CZR had played drums since he was a kid—in marching bands, pep bands at the University of Houston, and in heavy metal groups. He is also a professional engineer, which helped him to solve this puzzle. He found a program called Bome MIDI translator, typically used by musicians for live performances, that takes sounds and turns them into computer inputs. Certain devices, like the TAStm32, can turn those into N64 controller inputs. He also met Ownasaurus, who had more experience with programming and the N64 hardware. They communicated over Discord to figure out how to modify a python script to get the TAStm32 to accept inputs via the translator. “It was very interesting to have a drummer and speedrunner talking to a programmer in this lingo of, ‘Hey, when I roll with both my hands on the drum, I want this to happen,’” CZR says.

They are now on version five of the drumkit; a recent modification added another drum for a redundant B button, which allows CZR to use whichever drum location is easier for particular parts of games. The MIDI controllers are pressure sensors: They can tell where and how hard he hit a drum. So he has four drums that are each of the cardinal directions, and he can roll on it to move Mario in each direction. But if he hits a drum hard, he only has to hit it once—Mario will run that way until stopped. But those four main drums are also his C buttons, he just has to hit the rim of the drum for those button presses. This makes it easier to play than adding pads for every input. There’s a little bit of lag. CZR and Ownasaurus are still tweaking it.

CZR says he quickly realized that learning speedrun routes is a lot like how he learns songs. You watch others play, you follow instructions, you practice a lot, and eventually you get the muscle memory to just do it. After creating the initial kit controller, he returned to Ocarina of Time. By June 2020, he’d beaten the game in under 30 minutes. He moved onto Mario 64 the next month, beating the 16-star version of the game in 1:25:15. His best is now 19:48. In his GDQ run, CZR nails a tough trick that opens the 16-star route—the bomb clip, which uses a Bob-omb to push Mario through the bars of a cage that contains a star.

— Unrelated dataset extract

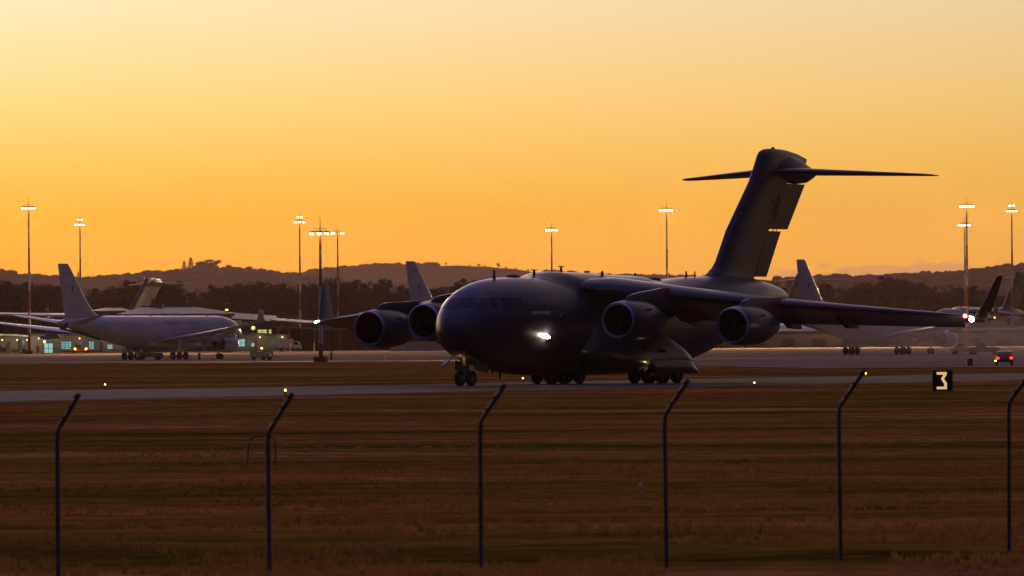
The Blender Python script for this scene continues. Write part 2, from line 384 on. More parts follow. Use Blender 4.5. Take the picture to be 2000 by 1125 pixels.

CZR says you have about a third of a second to do the correct input for this trick. “Leading up to GDQ, I practiced that trick hundreds of times,” he says. “That was one of those tricks where I went for flair. I did not have to do that—I could have done another strat that’s 100 percent consistent. This one was more like 50 percent. Even on the weeks leading up to it practicing, I couldn't really do better than 50 percent. But I went for it, and you can see my excitement.”

He’s mostly played N64 games. Since his controller mods do not follow’s rules, all of his 80 world records are unofficial marks in a category he calls Drum%. He doesn’t know of any others using an input like his, but he hopes others take inspiration.

What’s coolest to me about CZR’s speedrunning is the way in which his accomplishments are built on collaboration. Speedrunning is a lot like mountain climbing in this way: In isolation, people work tirelessly to discover new tricks that lead to faster routes. One is just for going up Half Dome, while the other is for swimming through the bomb-disarming level in Teenage Mutant Ninja Turtles. But all of it adds up to a new way of approaching a common task. When a new time-saver is discovered, others race to replicate it, and then see if they can improve on that new time. From all that strange work done in isolation, something like a community develops. CZR worked with Ownasaurus on his drum controllers. He used tricks, glitches, and general routes created by Mario 64 and Ocarina Of Time speedrunners over the last 25 years. Maybe people will start following him.

This all adds up to something that is, in my opinion, Art. CZR’s runs are enjoyable and impressive and unique on their own, but he also creates a piece of music in the end. He’s saved the audio of his performance from his GDQ run, and he’s released the audio on his Patreon. He’s talked about a potential vinyl release. Something wonderful can be created from the silliest ideas.